→ Set exercise: Transcribe the lines below verbatim, skipping the images.

→ Information supplied:
_ _ _ _
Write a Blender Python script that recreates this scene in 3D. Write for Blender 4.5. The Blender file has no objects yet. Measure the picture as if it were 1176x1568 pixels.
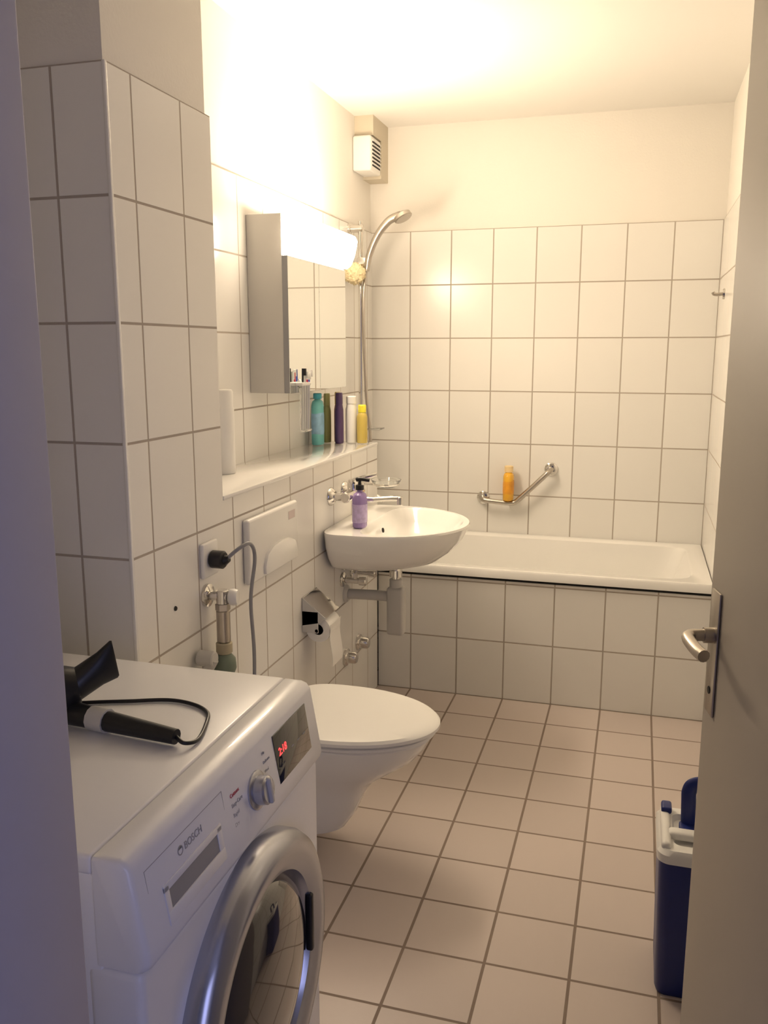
import bpy, bmesh, math, random
from mathutils import Vector, Matrix
from mathutils import noise as NZ
random.seed(3)
S = bpy.context.scene
C = S.collection

# ------------------------------------------------------------------ materials
def mat(name, col, rough=.5, metal=0., spec=.5, trans=0., coat=0., emit=None, es=0., alpha=1., noise=0., bump=0., nscale=20., ior=1.45):
    m = bpy.data.materials.new(name); m.use_nodes = True
    nt = m.node_tree; b = nt.nodes['Principled BSDF']
    b.inputs['Base Color'].default_value = (*col, 1)
    b.inputs['Roughness'].default_value = rough
    b.inputs['Metallic'].default_value = metal
    b.inputs['Specular IOR Level'].default_value = spec
    b.inputs['Transmission Weight'].default_value = trans
    b.inputs['Coat Weight'].default_value = coat
    b.inputs['IOR'].default_value = ior
    if emit:
        b.inputs['Emission Color'].default_value = (*emit, 1)
        b.inputs['Emission Strength'].default_value = es
    if noise or bump:
        tc = nt.nodes.new('ShaderNodeTexCoord')
        n = nt.nodes.new('ShaderNodeTexNoise'); n.inputs['Scale'].default_value = nscale
        n.inputs['Detail'].default_value = 4
        nt.links.new(tc.outputs['Object'], n.inputs['Vector'])
        if noise:
            mx = nt.nodes.new('ShaderNodeMix'); mx.data_type = 'RGBA'
            mx.inputs[6].default_value = (*[c*(1-noise) for c in col], 1)
            mx.inputs[7].default_value = (*[min(1, c*(1+noise)) for c in col], 1)
            nt.links.new(n.outputs['Fac'], mx.inputs[0]); nt.links.new(mx.outputs[2], b.inputs['Base Color'])
        if bump:
            bp = nt.nodes.new('ShaderNodeBump'); bp.inputs['Strength'].default_value = bump
            bp.inputs['Distance'].default_value = .002
            nt.links.new(n.outputs['Fac'], bp.inputs['Height']); nt.links.new(bp.outputs[0], b.inputs['Normal'])
    return m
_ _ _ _
→ Exercise answer:
Write a Blender Python script that recreates this scene in 3D. Write for Blender 4.5. The Blender file has no objects yet. Measure the picture as if it were 1176x1568 pixels.
import bpy, bmesh, math, random
from mathutils import Vector, Matrix
from mathutils import noise as NZ
random.seed(3)
S = bpy.context.scene
C = S.collection

# ------------------------------------------------------------------ materials
def mat(name, col, rough=.5, metal=0., spec=.5, trans=0., coat=0., emit=None, es=0., alpha=1., noise=0., bump=0., nscale=20., ior=1.45):
    m = bpy.data.materials.new(name); m.use_nodes = True
    nt = m.node_tree; b = nt.nodes['Principled BSDF']
    b.inputs['Base Color'].default_value = (*col, 1)
    b.inputs['Roughness'].default_value = rough
    b.inputs['Metallic'].default_value = metal
    b.inputs['Specular IOR Level'].default_value = spec
    b.inputs['Transmission Weight'].default_value = trans
    b.inputs['Coat Weight'].default_value = coat
    b.inputs['IOR'].default_value = ior
    if emit:
        b.inputs['Emission Color'].default_value = (*emit, 1)
        b.inputs['Emission Strength'].default_value = es
    if noise or bump:
        tc = nt.nodes.new('ShaderNodeTexCoord')
        n = nt.nodes.new('ShaderNodeTexNoise'); n.inputs['Scale'].default_value = nscale
        n.inputs['Detail'].default_value = 4
        nt.links.new(tc.outputs['Object'], n.inputs['Vector'])
        if noise:
            mx = nt.nodes.new('ShaderNodeMix'); mx.data_type = 'RGBA'
            mx.inputs[6].default_value = (*[c*(1-noise) for c in col], 1)
            mx.inputs[7].default_value = (*[min(1, c*(1+noise)) for c in col], 1)
            nt.links.new(n.outputs['Fac'], mx.inputs[0]); nt.links.new(mx.outputs[2], b.inputs['Base Color'])
        if bump:
            bp = nt.nodes.new('ShaderNodeBump'); bp.inputs['Strength'].default_value = bump
            bp.inputs['Distance'].default_value = .002
            nt.links.new(n.outputs['Fac'], bp.inputs['Height']); nt.links.new(bp.outputs[0], b.inputs['Normal'])
    return m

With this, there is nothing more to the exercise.